Indian workers embrace outsourcing


A view of the ICICI Onesource call-center office in Bangalore. Attracted by India's pool of talented English-speaking graduates, the largest after the US, more than 50 major international companies have outsourced jobs to India.


K. Sambasivan has 30 years under his belt as an IT professional. Last year, he decided to give up work for a foreign company and join the ranks of Indians riding the outsourcing wave.

The 54-year-old is one of a growing number of professionals -- from bankers to bureaucrats to programmers -- who are switching careers to help make India the "back office" for the world's corporations.

A month ago Sambasivan and his wife set up the firm Essecom to lure banks to India for processing work on their automatic teller machines and other services such as Internet and mobile-telephone banking.

"The journey has been exciting," Sambasivan said. "In a multinational firm the obsession is about headcounts and quarterly figures.

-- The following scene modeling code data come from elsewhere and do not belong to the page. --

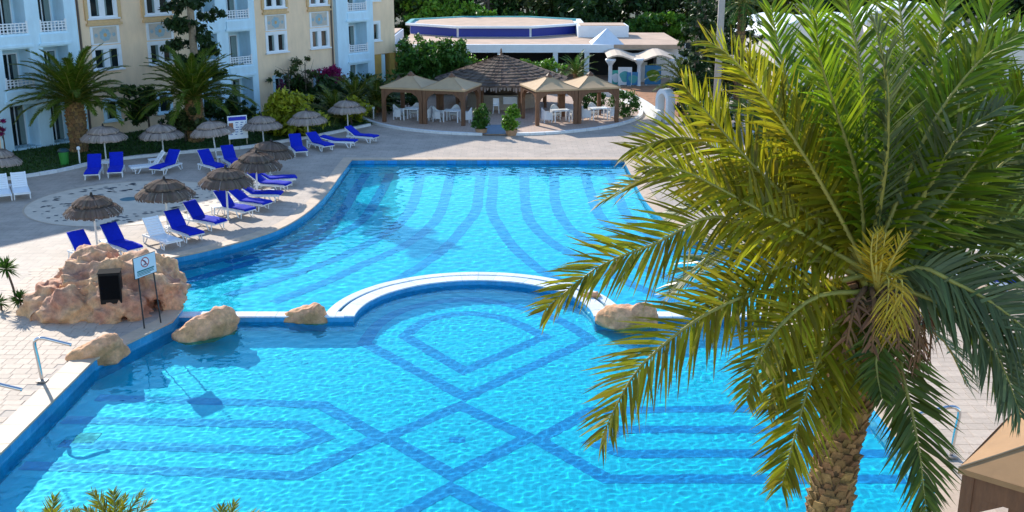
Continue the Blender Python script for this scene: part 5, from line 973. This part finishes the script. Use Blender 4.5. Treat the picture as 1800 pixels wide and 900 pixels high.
# white houses on the right
for k, (px, Y, wd, hh, l, rz) in enumerate(((1425, 84, 6.0, 3.9, 'white vaulted house left behind the big palm crown', .25), (1600, 92, 7.5, 4.4, 'white vaulted house behind the top of the big palm', -.15), (1752, 78, 8.5, 3.9, 'white gabled house at the right edge behind the fronds', -.45), (1500, 96, 8, 3.2, 'low white house between the two vaulted ones', .1))):
    t = thing('village_house', l, 'house', (AT(px, 100, Y).x, Y, 0), rz, 'white holiday village houses'); fw = mat('warm_white_render', (.78, .70, .62), .8, var=.06)
    MB().bb(-wd / 2, wd / 2, 0, 7, 0, hh).build('wall', fw, t); mb = MB(); n = 14; rise = 1.5
    if k == 2: prof = [(-wd / 2 - .25, hh), (0, hh + 1.4), (wd / 2 + .25, hh)]; prof2 = [(-wd / 2 - .25, hh + .22), (0, hh + 1.66), (wd / 2 + .25, hh + .22)]
    else: prof = [(-wd / 2 * math.cos(PI * q / n) * 1.03, hh + rise * math.sin(PI * q / n)) for q in range(n + 1)]; prof2 = [(x * 1.04, z_ + .18) for x, z_ in prof]
    m_ = len(prof); vs = [(x, y, z_) for y in (-.25, 7.2) for pr_ in (prof, prof2) for x, z_ in pr_]
    for q in range(m_ - 1): mb.f += [(q, q + 1, m_ + q + 1, m_ + q), (2 * m_ + q, 3 * m_ + q, 3 * m_ + q + 1, 2 * m_ + q + 1), (m_ + q, m_ + q + 1, 3 * m_ + q + 1, 3 * m_ + q)]
    mb.v = vs; mb.build('roof', white, t); g = MB(); g.add([(x, .01, z_) for x, z_ in prof], [tuple(range(m_))]); g.build('gable', fw, t)
    for sx in (-.28, .1): o = MB().bb(wd * sx, wd * sx + 1.1, -.03, .05, 1.0, 2.5).build('window', white, t); MB().bb(wd * sx + .1, wd * sx + 1.0, -.045, -.031, 1.1, 2.4).build('pane', glass, o)
    MB().bb(wd * .3, wd * .3 + 1.0, -.04, .05, 0, 2.2).build('door', mat('blue_door', (.03, .12, .3), .5), t)
# tree belt behind everything
belt = []
words = ['dark', 'olive', 'deep green', 'golden green']; ms = [lf_dark, lf_olive, lf_cyp, lf_gold]
for r_, (Y, n_) in enumerate(((122, 13), (134, 12), (150, 11))):
    for k in range(n_):
        px = 640 + (1850 - 640) * (k + .5 * (r_ % 2) + random.uniform(-.2, .2)) / (n_ - 1); x = AT(px, 20, Y).x; h = random.uniform(8, 12) + r_ * 1.5; rr = random.uniform(3.4, 5.0); q = random.choice((0, 0, 1, 2, 2, 3) if px < 1250 else (0, 1, 2, 3))
        tree('belt_tree', '%s tree %s along the %s row of the far tree belt' % (words[q], ['first', 'second', 'third', 'fourth', 'fifth', 'sixth', 'seventh', 'eighth', 'ninth', 'tenth', 'eleventh', 'twelfth', 'thirteenth'][k], ['front', 'middle', 'back'][r_]), (x, Y + random.uniform(-3, 3), 0), lump(9, rr, rr, h * .45, h * .52, .55), h * .7, .28, 2600, .42, ms[q], group='far tree belt')
for k in range(10):
    x = AT(690 + k * 62, 40, 116).x; q = k % 3
    tree('belt_shrub', 'leafy %s shrub, %s from the hotel, below the far tree belt' % (['dark green', 'mid green', 'bright green'][q], ['first', 'second', 'third', 'fourth', 'fifth', 'sixth', 'seventh', 'eighth', 'ninth', 'tenth'][k]), (x, 117 + random.uniform(-2, 2), 0), lump(8, 3.0, 2.0, 2.0, 2.2, .6), 2, .12, 2600, .3, [lf_dark, lf_mid, lf_bright][q], 'shrub', group='shrubs below the far tree belt')
leaves('woodland_undergrowth', [(x, 158 + random.uniform(-3, 3), random.uniform(2, 7), 5, 3, 4) for x in range(-30, 95, 4)], 26000, .55, lf_dark, None)['label'] = 'dark undergrowth behind the far tree belt'
bpy.data.objects['woodland_undergrowth']['category'] = 'undergrowth'
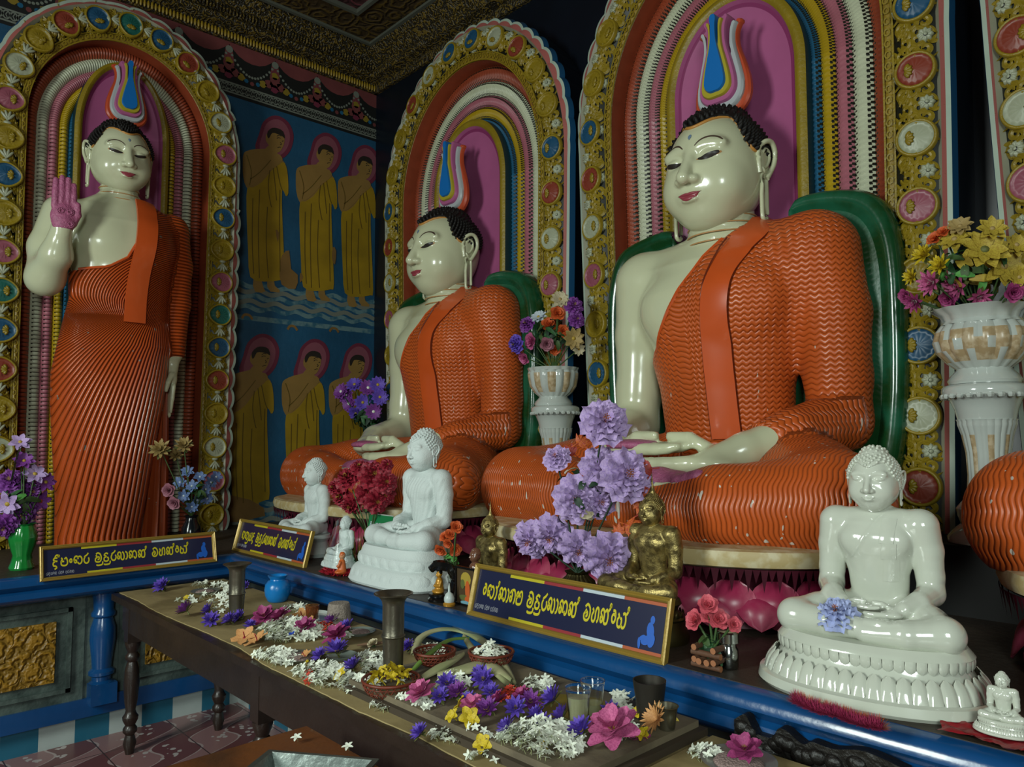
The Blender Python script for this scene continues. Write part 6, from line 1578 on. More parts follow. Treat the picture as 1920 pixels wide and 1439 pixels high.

There are some things you wanted them to realize but were in no position to do so."

Sambasivan said that from early in his career he "resisted the bait of going to the US and earning dollars," the path for thousands of computer-skilled Indians.

"The outsourcing industry was the perfect answer and the boom came for me at the right time," he said.

Essecom -- directed by his wife Shoba Lakshmi, who has 15 years experience in IT -- processes credit and debit cards for the Muscat Overseas Bank, which has taken a 30 percent stake in the firm.

The husband and wife team, who hold the other 70 percent stake, employ another 15 people and plan to hire 75 more within a couple of years.

Global firms are drawn to the talented, English-speaking but affordable labor on offer in Indian cities such as Bangalore, Hyderabad and New Delhi.

US-based technology research house Gartner said India's revenues will grow by more than US$200 million this year to US$1.2 billion.

India will represent two-thirds of the international "offshore market" -- jobs done outside a client's region, Gartner said.

Vivek Kulkarni used to head the information technology department in Bangalore, India's high-tech hub. But he decided to take voluntary retirement and join his friends in acquiring the outsourcing arm of the US-based software maker Talisma.

The new entity called B2K Corp delivers technical support to help solve software problems faced by global companies in the financial, healthcare and telecommunication sectors.

"There were choices. I decided to get out of government once and for all," said Kulkarni, who is chief executive officer of the firm.

"What we are seeing now is only the tip of the iceberg," he said of the outsourcing industry.